C’est dans un décor soigneusement préparé que le Premier ministre Alix Didier Fils-Aimé a effectué, ce vendredi, une visite à la base d’entraînement des Forces Armées d’Haïti (FAd’H) à Clercine. Objectif annoncé : « renforcer les capacités du ministère de la Défense » et montrer que l’État se soucie de la sécurité nationale. Objectif réel : donner un semblant d’élan militaire à une institution qui n’a, depuis sa résurrection, jamais réellement quitté l’état végétatif.
Derrière les discours bien calibrés sur la « modernisation » des FAd’H, la réalité est crue : nous n’avons pas d’armée. Nous avons quelques centaines d’hommes mal équipés, à peine formés, évoluant dans des structures sans vision stratégique, sans doctrine, et encore moins de moyens. Pourtant, le gouvernement persiste à entretenir le mythe.
Le chef du gouvernement a salué l’envoi prochain de 150 recrues en formation au Mexique. Une annonce creuse, déjà entendue sous d’autres gouvernements, et qui n’a jamais rien changé à l’état structurel des FAd’H. Une armée ne se construit pas par correspondance. Elle se bâtit avec un budget conséquent, une volonté politique claire, une planification rigoureuse. Rien de cela ne semble à l’ordre du jour.
Quant aux 250 nouvelles recrues qui intégreront bientôt la base de Clercine, on se demande dans quelles conditions elles seront encadrées. Recevront-elles des armes ou juste des uniformes ? Auront-elles des officiers qualifiés ou des supérieurs improvisés ? L’histoire récente des FAd’H laisse peu de place à l’optimisme.
Comme souvent en Haïti, le spectacle remplace la substance. Et dans ce cas précis, la manœuvre est limpide : en associant cette relance militaire à l’organisation du référendum constitutionnel et des élections générales, le gouvernement tente d’habiller d’un manteau d’autorité ce qui n’est, pour l’instant, qu’un vaste désert institutionnel. Il faut faire croire que l’État tient debout. Alors on visite des camps. On prononce des discours. On annonce des formations. On met en scène une stabilité qui n’existe pas.
La population, elle, n’est plus dupe. Elle sait que les FAd’H ne représentent pas aujourd’hui un rempart contre quoi que ce soit.
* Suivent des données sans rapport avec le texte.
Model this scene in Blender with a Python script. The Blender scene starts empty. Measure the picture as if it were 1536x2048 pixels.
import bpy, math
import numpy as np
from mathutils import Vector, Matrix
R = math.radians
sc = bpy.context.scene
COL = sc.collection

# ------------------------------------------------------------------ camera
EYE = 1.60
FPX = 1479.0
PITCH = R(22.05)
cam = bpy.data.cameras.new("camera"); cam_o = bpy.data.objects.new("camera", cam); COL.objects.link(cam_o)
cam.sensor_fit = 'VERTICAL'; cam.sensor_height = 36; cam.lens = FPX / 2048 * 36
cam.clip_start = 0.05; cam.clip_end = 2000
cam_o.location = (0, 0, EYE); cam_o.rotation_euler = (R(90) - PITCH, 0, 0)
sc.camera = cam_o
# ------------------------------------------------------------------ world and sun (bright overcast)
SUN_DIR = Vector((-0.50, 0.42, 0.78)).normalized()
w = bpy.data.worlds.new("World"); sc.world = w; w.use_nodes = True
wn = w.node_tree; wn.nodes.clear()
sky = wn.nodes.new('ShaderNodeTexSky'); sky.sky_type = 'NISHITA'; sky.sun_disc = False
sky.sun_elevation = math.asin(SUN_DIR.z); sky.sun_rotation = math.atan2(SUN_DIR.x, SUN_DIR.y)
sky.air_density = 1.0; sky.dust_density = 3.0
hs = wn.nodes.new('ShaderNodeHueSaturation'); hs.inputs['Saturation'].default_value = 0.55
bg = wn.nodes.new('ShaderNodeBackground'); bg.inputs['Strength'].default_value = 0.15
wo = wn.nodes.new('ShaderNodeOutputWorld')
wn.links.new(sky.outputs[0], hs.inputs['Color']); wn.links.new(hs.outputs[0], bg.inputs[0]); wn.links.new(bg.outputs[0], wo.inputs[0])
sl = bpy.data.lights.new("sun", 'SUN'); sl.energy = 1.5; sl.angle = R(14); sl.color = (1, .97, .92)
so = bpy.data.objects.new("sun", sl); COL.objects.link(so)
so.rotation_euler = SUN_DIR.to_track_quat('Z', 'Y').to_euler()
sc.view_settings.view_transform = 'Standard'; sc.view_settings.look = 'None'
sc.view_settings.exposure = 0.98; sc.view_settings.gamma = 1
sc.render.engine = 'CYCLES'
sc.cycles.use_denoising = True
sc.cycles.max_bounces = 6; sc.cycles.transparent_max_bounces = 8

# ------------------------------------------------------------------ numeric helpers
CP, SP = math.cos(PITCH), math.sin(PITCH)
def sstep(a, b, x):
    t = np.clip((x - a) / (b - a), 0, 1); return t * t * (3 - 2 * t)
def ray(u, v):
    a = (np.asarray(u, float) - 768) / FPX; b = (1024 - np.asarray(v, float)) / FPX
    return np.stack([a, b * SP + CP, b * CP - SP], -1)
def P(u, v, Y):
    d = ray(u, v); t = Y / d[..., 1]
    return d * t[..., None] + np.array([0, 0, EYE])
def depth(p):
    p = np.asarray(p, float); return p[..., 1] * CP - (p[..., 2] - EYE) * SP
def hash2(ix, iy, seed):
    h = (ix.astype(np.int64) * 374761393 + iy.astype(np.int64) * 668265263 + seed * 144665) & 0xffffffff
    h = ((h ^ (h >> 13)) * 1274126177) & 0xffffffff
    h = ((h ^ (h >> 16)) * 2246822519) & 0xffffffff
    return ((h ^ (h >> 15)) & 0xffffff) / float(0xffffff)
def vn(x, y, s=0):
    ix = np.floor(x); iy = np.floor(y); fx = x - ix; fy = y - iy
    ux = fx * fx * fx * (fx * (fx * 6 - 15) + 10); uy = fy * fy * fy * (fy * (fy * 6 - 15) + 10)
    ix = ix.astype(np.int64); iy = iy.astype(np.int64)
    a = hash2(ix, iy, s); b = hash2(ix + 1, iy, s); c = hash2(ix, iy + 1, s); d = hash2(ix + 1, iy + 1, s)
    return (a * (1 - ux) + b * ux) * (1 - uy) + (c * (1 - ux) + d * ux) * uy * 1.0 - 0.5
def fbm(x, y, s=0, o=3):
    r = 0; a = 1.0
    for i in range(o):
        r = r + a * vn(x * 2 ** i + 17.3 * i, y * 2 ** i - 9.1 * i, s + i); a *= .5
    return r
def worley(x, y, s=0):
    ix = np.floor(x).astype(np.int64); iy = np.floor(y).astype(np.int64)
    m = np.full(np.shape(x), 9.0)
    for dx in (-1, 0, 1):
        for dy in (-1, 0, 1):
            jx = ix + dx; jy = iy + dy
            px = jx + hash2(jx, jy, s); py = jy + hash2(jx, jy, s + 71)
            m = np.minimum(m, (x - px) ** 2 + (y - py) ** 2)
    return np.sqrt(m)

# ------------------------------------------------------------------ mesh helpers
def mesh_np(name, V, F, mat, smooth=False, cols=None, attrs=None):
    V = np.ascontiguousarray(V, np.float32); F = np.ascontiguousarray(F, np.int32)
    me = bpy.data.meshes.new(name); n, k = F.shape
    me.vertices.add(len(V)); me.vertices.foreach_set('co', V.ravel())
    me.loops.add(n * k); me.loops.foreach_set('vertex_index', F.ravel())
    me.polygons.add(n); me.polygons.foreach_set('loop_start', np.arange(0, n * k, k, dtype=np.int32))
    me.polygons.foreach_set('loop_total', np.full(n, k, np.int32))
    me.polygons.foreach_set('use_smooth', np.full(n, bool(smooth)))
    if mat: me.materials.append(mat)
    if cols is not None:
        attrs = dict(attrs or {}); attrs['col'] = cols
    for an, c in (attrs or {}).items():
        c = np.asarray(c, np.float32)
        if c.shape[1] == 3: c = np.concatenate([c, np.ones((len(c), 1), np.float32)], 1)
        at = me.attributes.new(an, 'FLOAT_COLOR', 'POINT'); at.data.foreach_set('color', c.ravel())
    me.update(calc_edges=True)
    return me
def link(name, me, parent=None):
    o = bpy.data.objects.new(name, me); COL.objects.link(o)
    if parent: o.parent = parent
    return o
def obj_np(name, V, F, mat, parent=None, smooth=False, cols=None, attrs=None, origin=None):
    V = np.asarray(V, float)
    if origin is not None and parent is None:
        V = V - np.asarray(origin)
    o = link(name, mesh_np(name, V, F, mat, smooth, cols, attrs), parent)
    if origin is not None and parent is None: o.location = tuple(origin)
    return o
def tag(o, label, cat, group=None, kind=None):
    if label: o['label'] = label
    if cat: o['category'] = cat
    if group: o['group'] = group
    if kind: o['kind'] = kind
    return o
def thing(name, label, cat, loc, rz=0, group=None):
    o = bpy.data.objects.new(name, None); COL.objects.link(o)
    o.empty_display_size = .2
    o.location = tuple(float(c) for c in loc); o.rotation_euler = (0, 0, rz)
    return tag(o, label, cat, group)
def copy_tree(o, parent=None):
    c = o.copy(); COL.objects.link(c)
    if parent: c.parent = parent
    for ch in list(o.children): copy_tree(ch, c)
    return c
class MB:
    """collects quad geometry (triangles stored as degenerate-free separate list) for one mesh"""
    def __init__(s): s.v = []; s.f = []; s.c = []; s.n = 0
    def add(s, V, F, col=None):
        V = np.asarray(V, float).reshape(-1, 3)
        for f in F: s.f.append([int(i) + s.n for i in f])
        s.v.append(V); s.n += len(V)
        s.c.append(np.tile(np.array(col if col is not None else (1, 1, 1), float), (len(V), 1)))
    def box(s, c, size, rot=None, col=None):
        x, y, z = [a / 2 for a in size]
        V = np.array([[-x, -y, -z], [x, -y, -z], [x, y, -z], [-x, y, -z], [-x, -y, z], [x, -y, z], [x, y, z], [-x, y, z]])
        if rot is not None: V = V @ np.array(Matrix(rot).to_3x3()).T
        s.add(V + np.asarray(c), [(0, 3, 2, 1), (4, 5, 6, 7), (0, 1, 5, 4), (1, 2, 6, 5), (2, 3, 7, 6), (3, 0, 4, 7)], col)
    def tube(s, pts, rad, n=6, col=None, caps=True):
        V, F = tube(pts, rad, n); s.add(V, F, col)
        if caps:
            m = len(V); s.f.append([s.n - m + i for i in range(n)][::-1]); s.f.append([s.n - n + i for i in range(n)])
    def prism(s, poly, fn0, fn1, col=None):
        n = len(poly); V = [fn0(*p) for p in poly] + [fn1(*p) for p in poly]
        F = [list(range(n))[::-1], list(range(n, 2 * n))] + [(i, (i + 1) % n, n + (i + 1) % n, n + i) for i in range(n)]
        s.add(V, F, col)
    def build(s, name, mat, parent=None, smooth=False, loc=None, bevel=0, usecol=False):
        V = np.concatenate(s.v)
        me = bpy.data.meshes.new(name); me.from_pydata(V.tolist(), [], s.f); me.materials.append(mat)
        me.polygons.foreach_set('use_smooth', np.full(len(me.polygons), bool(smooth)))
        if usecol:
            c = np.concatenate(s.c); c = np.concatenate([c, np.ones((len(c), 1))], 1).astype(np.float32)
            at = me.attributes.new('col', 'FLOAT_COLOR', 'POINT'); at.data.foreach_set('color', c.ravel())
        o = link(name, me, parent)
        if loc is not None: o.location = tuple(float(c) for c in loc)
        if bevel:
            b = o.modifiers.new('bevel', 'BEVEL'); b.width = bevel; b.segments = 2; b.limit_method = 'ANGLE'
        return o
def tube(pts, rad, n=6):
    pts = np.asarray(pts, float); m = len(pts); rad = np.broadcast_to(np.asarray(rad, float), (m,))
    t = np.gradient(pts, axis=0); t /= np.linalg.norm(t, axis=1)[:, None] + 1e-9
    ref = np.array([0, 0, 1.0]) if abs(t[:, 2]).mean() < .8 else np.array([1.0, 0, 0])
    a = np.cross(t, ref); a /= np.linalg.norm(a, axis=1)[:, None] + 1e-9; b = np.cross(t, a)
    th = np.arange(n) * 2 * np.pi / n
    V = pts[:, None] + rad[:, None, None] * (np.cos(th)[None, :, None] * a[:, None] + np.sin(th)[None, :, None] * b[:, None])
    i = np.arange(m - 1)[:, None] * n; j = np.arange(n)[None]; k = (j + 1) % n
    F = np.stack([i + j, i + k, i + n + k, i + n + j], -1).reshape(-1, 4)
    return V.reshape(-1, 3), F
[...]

Ni contre les gangs, ni contre le chaos, ni même contre l’effondrement progressif de l’appareil d’État. C’est une armée de papier, dont le principal usage semble être de figurer dans les communiqués de presse.
Pendant que les gangs contrôlent des pans entiers du territoire, le gouvernement parade à Clercine. Pendant que le peuple attend la paix, le pouvoir mise sur l’illusion. Et pendant que l’insécurité règne, l’État, lui, joue au soldat.